Washington, District of Columbia, United States
Utility of Transit Signal Priority For No-Notice Urban Emergency Evacuation
Summary Information
This case study of a no-notice evacuation examined the impact of allowing transit signal priority on the evacuation clearance time of transit vehicles and personal vehicles.
METHODOLOGY
The study area was a 14-intersection corridor located in the Southeast corner of Central Washington, DC (NW 7th Street from SW E Street (South) to NW Pennsylvania Ave, West to NW 12 Street). The corridor encompasses a major metro station in the city (L'Enfant Plaza), and is one of the 19 major corridors designated as a primary evacuation route to assist in the evacuation process. The scenario was the detonation of a dirty bomb at L'Enfant Plaza, setting in motion the city's emergency evacuation response.

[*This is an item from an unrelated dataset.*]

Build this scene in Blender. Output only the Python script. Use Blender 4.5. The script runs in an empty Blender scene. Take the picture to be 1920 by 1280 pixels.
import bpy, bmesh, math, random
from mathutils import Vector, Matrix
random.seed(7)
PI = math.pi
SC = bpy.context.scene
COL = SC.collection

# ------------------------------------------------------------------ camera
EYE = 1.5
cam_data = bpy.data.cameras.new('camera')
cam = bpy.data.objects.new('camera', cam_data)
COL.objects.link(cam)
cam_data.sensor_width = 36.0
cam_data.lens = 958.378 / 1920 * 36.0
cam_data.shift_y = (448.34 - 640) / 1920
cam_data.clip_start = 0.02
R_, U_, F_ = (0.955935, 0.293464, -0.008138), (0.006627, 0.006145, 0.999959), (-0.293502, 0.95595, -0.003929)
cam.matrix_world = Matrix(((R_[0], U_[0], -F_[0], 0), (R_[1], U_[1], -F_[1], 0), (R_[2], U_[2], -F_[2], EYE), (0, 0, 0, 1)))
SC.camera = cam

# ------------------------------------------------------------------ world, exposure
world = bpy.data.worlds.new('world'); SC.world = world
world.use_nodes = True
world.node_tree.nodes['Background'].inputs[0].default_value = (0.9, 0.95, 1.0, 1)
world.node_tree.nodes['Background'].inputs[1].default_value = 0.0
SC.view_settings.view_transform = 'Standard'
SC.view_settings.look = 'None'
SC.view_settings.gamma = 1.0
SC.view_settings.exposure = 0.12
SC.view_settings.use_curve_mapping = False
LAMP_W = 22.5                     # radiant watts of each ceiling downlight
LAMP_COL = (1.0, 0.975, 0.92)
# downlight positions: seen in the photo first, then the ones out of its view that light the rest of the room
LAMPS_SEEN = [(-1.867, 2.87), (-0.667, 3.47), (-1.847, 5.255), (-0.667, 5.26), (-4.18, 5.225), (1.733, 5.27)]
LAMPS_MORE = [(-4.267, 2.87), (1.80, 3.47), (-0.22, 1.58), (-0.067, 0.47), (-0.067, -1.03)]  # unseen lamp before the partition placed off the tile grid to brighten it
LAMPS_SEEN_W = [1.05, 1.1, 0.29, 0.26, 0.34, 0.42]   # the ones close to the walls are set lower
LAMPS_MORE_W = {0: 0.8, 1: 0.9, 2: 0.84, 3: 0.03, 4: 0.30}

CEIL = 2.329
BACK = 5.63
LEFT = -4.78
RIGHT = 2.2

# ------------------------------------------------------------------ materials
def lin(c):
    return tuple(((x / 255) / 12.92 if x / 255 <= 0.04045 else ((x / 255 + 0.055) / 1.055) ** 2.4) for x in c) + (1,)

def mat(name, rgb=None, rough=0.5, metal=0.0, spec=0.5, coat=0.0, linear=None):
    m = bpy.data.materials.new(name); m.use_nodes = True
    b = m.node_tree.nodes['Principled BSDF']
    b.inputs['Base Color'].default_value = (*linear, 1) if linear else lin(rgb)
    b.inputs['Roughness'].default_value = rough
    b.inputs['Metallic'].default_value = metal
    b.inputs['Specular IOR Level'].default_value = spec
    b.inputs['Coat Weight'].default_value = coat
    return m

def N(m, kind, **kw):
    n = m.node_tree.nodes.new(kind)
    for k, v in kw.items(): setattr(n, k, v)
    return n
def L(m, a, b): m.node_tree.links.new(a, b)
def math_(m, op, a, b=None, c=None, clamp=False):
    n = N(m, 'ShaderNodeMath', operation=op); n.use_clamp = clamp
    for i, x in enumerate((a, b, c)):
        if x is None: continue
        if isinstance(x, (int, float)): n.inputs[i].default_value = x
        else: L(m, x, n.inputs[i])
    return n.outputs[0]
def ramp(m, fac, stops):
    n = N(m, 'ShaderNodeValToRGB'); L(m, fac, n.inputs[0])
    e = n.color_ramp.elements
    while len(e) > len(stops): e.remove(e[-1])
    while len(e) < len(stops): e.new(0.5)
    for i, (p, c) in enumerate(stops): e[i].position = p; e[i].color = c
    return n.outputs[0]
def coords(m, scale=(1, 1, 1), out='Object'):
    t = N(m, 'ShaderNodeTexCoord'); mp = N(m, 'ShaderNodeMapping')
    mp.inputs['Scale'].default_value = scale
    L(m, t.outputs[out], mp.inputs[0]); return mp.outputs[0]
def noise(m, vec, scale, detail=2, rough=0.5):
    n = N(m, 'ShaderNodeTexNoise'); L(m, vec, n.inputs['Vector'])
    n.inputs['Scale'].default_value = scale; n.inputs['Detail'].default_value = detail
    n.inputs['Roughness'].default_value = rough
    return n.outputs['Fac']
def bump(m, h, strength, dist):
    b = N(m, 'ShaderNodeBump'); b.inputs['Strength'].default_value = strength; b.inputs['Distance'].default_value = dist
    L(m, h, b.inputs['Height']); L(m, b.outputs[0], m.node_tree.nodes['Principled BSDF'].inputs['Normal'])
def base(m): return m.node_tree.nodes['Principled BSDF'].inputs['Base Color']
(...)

The methodology used a microscopic traffic simulation of an evacuation environment merged with a transit operations and signal priority component. The evacuation environment consisted of socio-economic data, census data and regional evacuation data, and the transit operations and signal priority component was built from data on street geometry, signal timing data, traffic counts and transit information (schedule, stop location, dwell time, etc.). These models generated an evacuation origin destination (O-D) matrix to create a realistic emergency evacuation traffic model with measures of effectiveness (MOE’s) including travel time, evacuation clearance time, and delay time. The simulation network included 17 of the 34 bus lines within the borders of the study area. The bus lines not included were those that do not require priority (right hand turns only) or do not use more than one intersection within the study corridor.
RESULTS
Allowing transit signal priority during the evacuation resulted in a 26 percent time saving for transit buses, meaning that three prioritized vehicles accomplish the same as four would without priority. The 26 percent time savings enables more transit units to make additional trips, resulting in shorter evacuation times. The results also found that the time saving is achieved without having an impact on evacuation clearance times or evacuee travel times for non-transit vehicles. Moreover, when transit signal priority is restricted to operate only on evacuation routes, evacuee travel and delay time decreases (in contrast to previous studies that found transit priority results in delays to vehicular traffic during high roadway demand).